• Data excerpts
START

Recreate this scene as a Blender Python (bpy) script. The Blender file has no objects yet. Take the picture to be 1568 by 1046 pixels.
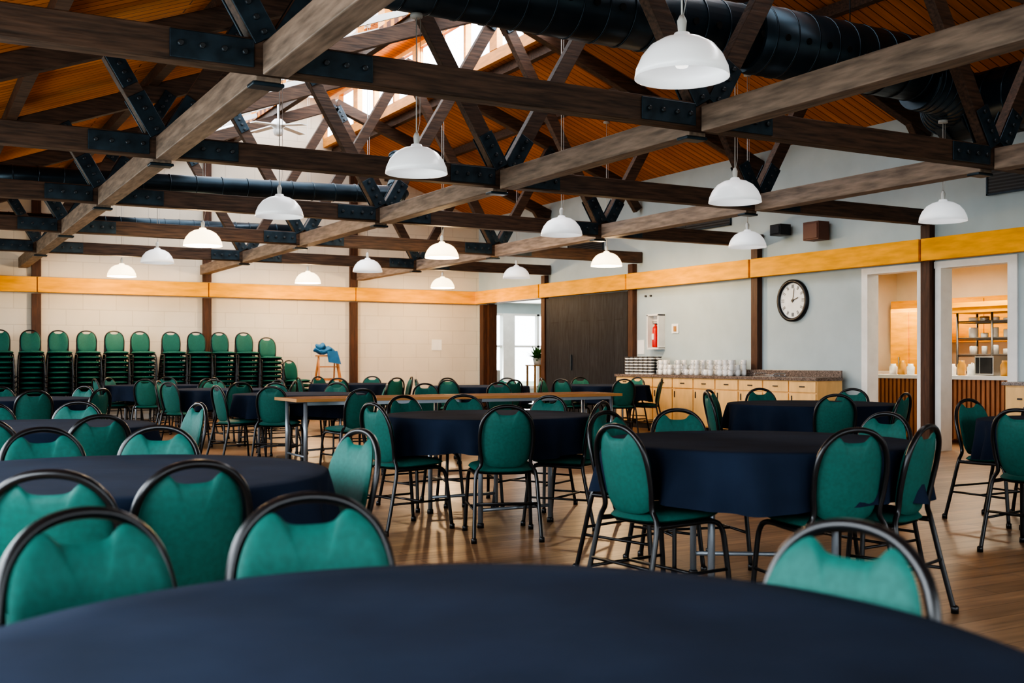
import bpy, math, random
from mathutils import Vector, Matrix
random.seed(4)
YAW = math.radians(29.2)
SN, CS = math.sin(YAW), math.cos(YAW)
def W(d, l):            # survey coordinates (distance ahead / to the right of the standpoint) -> room axes
    return (d*SN + l*CS, d*CS - l*SN)
scene = bpy.context.scene

# ------------------------------------------------------------------ materials
def newmat(name):
    m = bpy.data.materials.new(name); m.use_nodes = True
    nt = m.node_tree; b = nt.nodes["Principled BSDF"]
    return m, nt, b
def mat(name, col, rough=0.6, metal=0.0, nscale=None, nvec=(1,1,1), amt=0.25, bump=0.0, emis=None, estr=0, spec=0.5, sheen=0):
    m, nt, b = newmat(name)
    b.inputs["Base Color"].default_value = (*col, 1)
    b.inputs["Roughness"].default_value = rough
    b.inputs["Metallic"].default_value = metal
    b.inputs["Specular IOR Level"].default_value = spec
    if nscale is None: nscale = 6.0; amt = min(amt, 0.06)
    tc = nt.nodes.new("ShaderNodeTexCoord"); mp = nt.nodes.new("ShaderNodeMapping")
    mp.inputs["Scale"].default_value = nvec
    nz = nt.nodes.new("ShaderNodeTexNoise"); nz.inputs["Scale"].default_value = nscale; nz.inputs["Detail"].default_value = 5
    cr = nt.nodes.new("ShaderNodeValToRGB")
    cr.color_ramp.elements[0].position = 0.3; cr.color_ramp.elements[1].position = 0.7
    cr.color_ramp.elements[0].color = (*[max(0, c*(1-amt)) for c in col], 1)
    cr.color_ramp.elements[1].color = (*[min(1, c*(1+amt)) for c in col], 1)
    L = nt.links
    L.new(tc.outputs["Object"], mp.inputs["Vector"]); L.new(mp.outputs[0], nz.inputs["Vector"])
    L.new(nz.outputs["Fac"], cr.inputs[0]); L.new(cr.outputs[0], b.inputs["Base Color"])
    if bump:
        bp = nt.nodes.new("ShaderNodeBump"); bp.inputs["Strength"].default_value = bump; bp.inputs["Distance"].default_value = 0.01
        L.new(nz.outputs["Fac"], bp.inputs["Height"]); L.new(bp.outputs[0], b.inputs["Normal"])
    if emis:
        b.inputs["Emission Color"].default_value = (*emis, 1); b.inputs["Emission Strength"].default_value = estr
    if sheen: b.inputs["Sheen Weight"].default_value = sheen
    return m
def brickmat(name, c1, c2, mortar, bw, rh, ms, axes="xy", rough=0.5, bump=0.3, grain=0.3, gvec=(2,30,1), offset=0.37, spec=0.5, coat=0):
    m, nt, b = newmat(name); L = nt.links
    tc = nt.nodes.new("ShaderNodeTexCoord")
    sp = nt.nodes.new("ShaderNodeSeparateXYZ"); cb = nt.nodes.new("ShaderNodeCombineXYZ")
    L.new(tc.outputs["Object"], sp.inputs[0])
    ix = {"x":0,"y":1,"z":2}
    L.new(sp.outputs[ix[axes[0]]], cb.inputs[0]); L.new(sp.outputs[ix[axes[1]]], cb.inputs[1])
    bt = nt.nodes.new("ShaderNodeTexBrick")
    bt.inputs["Color1"].default_value = (*c1,1); bt.inputs["Color2"].default_value = (*c2,1); bt.inputs["Mortar"].default_value = (*mortar,1)
    bt.inputs["Scale"].default_value = 1; bt.inputs["Brick Width"].default_value = bw; bt.inputs["Row Height"].default_value = rh
    bt.inputs["Mortar Size"].default_value = ms; bt.inputs["Mortar Smooth"].default_value = 0.3; bt.offset = offset
    L.new(cb.outputs[0], bt.inputs["Vector"])
    mp = nt.nodes.new("ShaderNodeMapping"); mp.inputs["Scale"].default_value = gvec
    nz = nt.nodes.new("ShaderNodeTexNoise"); nz.inputs["Scale"].default_value = 1.0; nz.inputs["Detail"].default_value = 6; nz.inputs["Distortion"].default_value = 0.6
    L.new(cb.outputs[0], mp.inputs[0]); L.new(mp.outputs[0], nz.inputs["Vector"])
    mx = nt.nodes.new("ShaderNodeMix"); mx.data_type = 'RGBA'; mx.blend_type = 'MULTIPLY'
    cr = nt.nodes.new("ShaderNodeValToRGB")
    cr.color_ramp.elements[0].position = 0.3; cr.color_ramp.elements[1].position = 0.7
    g = 1-grain; cr.color_ramp.elements[0].color = (g,g,g,1)
    L.new(nz.outputs["Fac"], cr.inputs[0])
    mx.inputs[0].default_value = 1.0
    L.new(bt.outputs["Color"], mx.inputs[6]); L.new(cr.outputs[0], mx.inputs[7]); L.new(mx.outputs[2], b.inputs["Base Color"])
    bp = nt.nodes.new("ShaderNodeBump"); bp.inputs["Strength"].default_value = bump; bp.inputs["Distance"].default_value = 0.01; bp.invert = True
    L.new(bt.outputs["Fac"], bp.inputs["Height"]); L.new(bp.outputs[0], b.inputs["Normal"])
    b.inputs["Roughness"].default_value = rough; b.inputs["Specular IOR Level"].default_value = spec
    b.inputs["Coat Weight"].default_value = coat
    return m

M_floor = brickmat("floor_planks", (0.42,0.25,0.135), (0.26,0.15,0.078), (0.10,0.06,0.035), 1.3, 0.16, 0.003, "xy", rough=0.36, grain=0.5, gvec=(1.5,22,1))
M_ceil = brickmat("ceiling_planks", (0.68,0.23,0.025), (0.54,0.17,0.016), (0.12,0.03,0.006), 3.5, 0.13, 0.008, "xy", rough=0.6, grain=0.3, gvec=(1,18,1), spec=0.25)
M_block = brickmat("painted_block", (0.70,0.64,0.54), (0.68,0.62,0.52), (0.55,0.50,0.42), 0.6, 0.3, 0.006, "xz", rough=0.7, grain=0.06, gvec=(2,2,2), offset=0.5)
M_wallr = mat("painted_plaster", (0.43,0.505,0.52), 0.8, nscale=3, amt=0.04)
M_kwall = mat("kitchen_paint", (0.80,0.72,0.58), 0.8, nscale=3, amt=0.04)
M_white = mat("white_trim", (0.74,0.74,0.72), 0.5)
M_timber = mat("dark_timber", (0.062,0.033,0.020), 0.62, nscale=3, nvec=(1.2,9,14), amt=0.6, bump=0.3)
M_timber2 = mat("daylit_timber", (0.19,0.137,0.103), 0.62, nscale=3, nvec=(9,1.2,9), amt=0.4, bump=0.3)  # paler timber colour, with daylight on the longitudinal beams put into it
M_post = mat("post_timber", (0.070,0.028,0.014), 0.6, nscale=4, nvec=(9,9,1), amt=0.4)
M_steel = mat("blackened_steel", (0.022,0.040,0.056), 0.42, metal=0.4, nscale=9, amt=0.4)
M_bolt = mat("bolt_steel", (0.06,0.07,0.08), 0.4, metal=0.7)
M_band = mat("varnished_pine", (0.84,0.38,0.018), 0.5, nscale=2.0, nvec=(1.2,1.2,7), amt=0.18, spec=0.2)
M_wframe = mat("window_pine", (0.62,0.25,0.035), 0.4, nscale=3.0, nvec=(1.2,1.2,7), amt=0.2)
M_duct = mat("black_duct", (0.022,0.040,0.056), 0.32, metal=0.55, nscale=5, amt=0.2)  # bluish lift in the base colour stands in for the duct's sheen
M_ducthole = mat("duct_hole", (0.001,0.001,0.001), 0.9)
M_fabric = mat("teal_vinyl", (0.0115,0.100,0.082), 0.62, nscale=60, amt=0.12, bump=0.05, spec=0.28)
M_frame = mat("black_tube", (0.008,0.008,0.009), 0.28, metal=0.1)
M_cloth = mat("charcoal_cloth", (0.0125,0.0200,0.0380), 0.95, nscale=3, amt=0.25, spec=0.12, bump=0.5)
M_leg = mat("grey_metal_leg", (0.30,0.34,0.38), 0.35, metal=0.6)
M_tabwood = mat("table_laminate", (0.16,0.060,0.020), 0.7, nscale=3, nvec=(1,12,1), amt=0.3, spec=0.06)
M_tabedge = mat("table_edge", (0.42,0.21,0.07), 0.5)
M_shade = mat("white_enamel_glow", (0.88,0.89,0.90), 0.25, emis=(.92,.96,1.0), estr=0.32)  # weak emission added so the shade looks bright white
M_shadeon = mat("opal_shade_lit", (0.9,0.82,0.66), 0.4, emis=(1.0,0.78,0.46), estr=3.0)
M_bulb = mat("lit_bulb", (1,0.9,0.7), 0.4, emis=(1.0,0.85,0.6), estr=12)
M_bulboff = mat("added_glow_bulb", (0.8,0.8,0.78), 0.2, emis=(1,.97,.92), estr=1.5)  # faint glow added inside the pendants not switched on
M_fan = mat("fan_white", (0.85,0.85,0.83), 0.35)
M_cord = mat("pale_cord", (0.5,0.5,0.48), 0.5)
M_blackwood = brickmat("black_boards", (0.026,0.030,0.038), (0.036,0.041,0.050), (0.008,0.008,0.010), 3.0, 0.28, 0.004, "zy", rough=0.55, grain=0.6, gvec=(3,30,1), spec=0.25)
M_maple = mat("maple_cabinet", (0.74,0.46,0.19), 0.45, nscale=3, nvec=(4,4,1), amt=0.1)
M_granite = mat("granite", (0.16,0.12,0.10), 0.25, nscale=60, amt=0.8)
M_ceramic = mat("white_ceramic", (0.82,0.82,0.80), 0.2)
M_black = mat("black_plastic", (0.01,0.01,0.012), 0.4)
M_red = mat("extinguisher_red", (0.55,0.02,0.015), 0.3)
M_slat = mat("slat_wood", (0.36,0.15,0.06), 0.5, nscale=4, nvec=(6,6,1), amt=0.2)
M_ladder = mat("ladder_wood", (0.42,0.17,0.06), 0.5, nscale=5, nvec=(5,5,1), amt=0.2)
M_blue = mat("blue_cloth", (0.02,0.13,0.30), 0.8, nscale=8, amt=0.2)
M_leaf = mat("leaf_green", (0.05,0.20,0.03), 0.5, nscale=8, amt=0.4)
M_paper = mat("paper", (0.85,0.85,0.82), 0.7)
M_speaker = mat("speaker_brown", (0.13,0.05,0.03), 0.5)
M_grille = brickmat("vent_grille", (0.05,0.055,0.06), (0.05,0.055,0.06), (0.003,0.003,0.003), 4, 0.04, 0.012, "yz", rough=0.5, grain=0.1)
M_chrome = mat("steel_rack", (0.45,0.45,0.46), 0.25, metal=0.9)
M_rack = mat("rack_wire", (0.10,0.10,0.10), 0.4, metal=0.6)
M_amber = mat("amber_jar", (0.55,0.28,0.06), 0.3)
M_panel = mat("light_diffuser", (1,1,1), 0.5, emis=(1.0,0.93,0.8), estr=4)
M_ground = mat("outside_ground", (0.25,0.30,0.20), 0.9, nscale=1, amt=0.3)

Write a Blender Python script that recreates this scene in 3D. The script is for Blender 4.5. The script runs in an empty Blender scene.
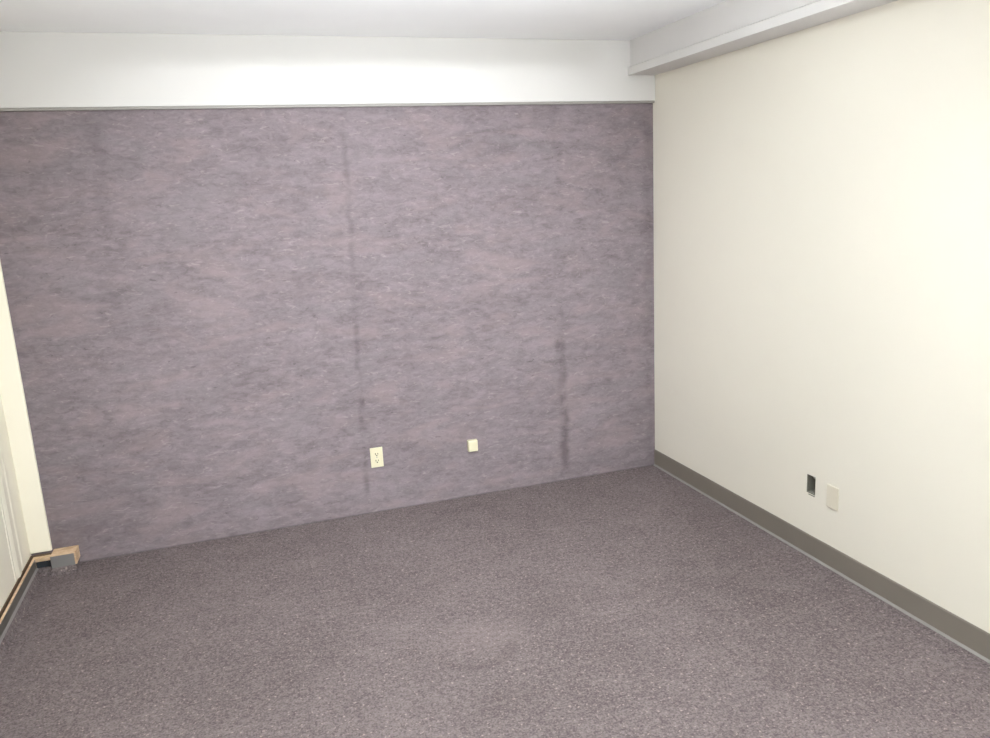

END

• What is being asked
Tell how many lines above contain the word "Python". Give the number alone.

• Answer to this task
2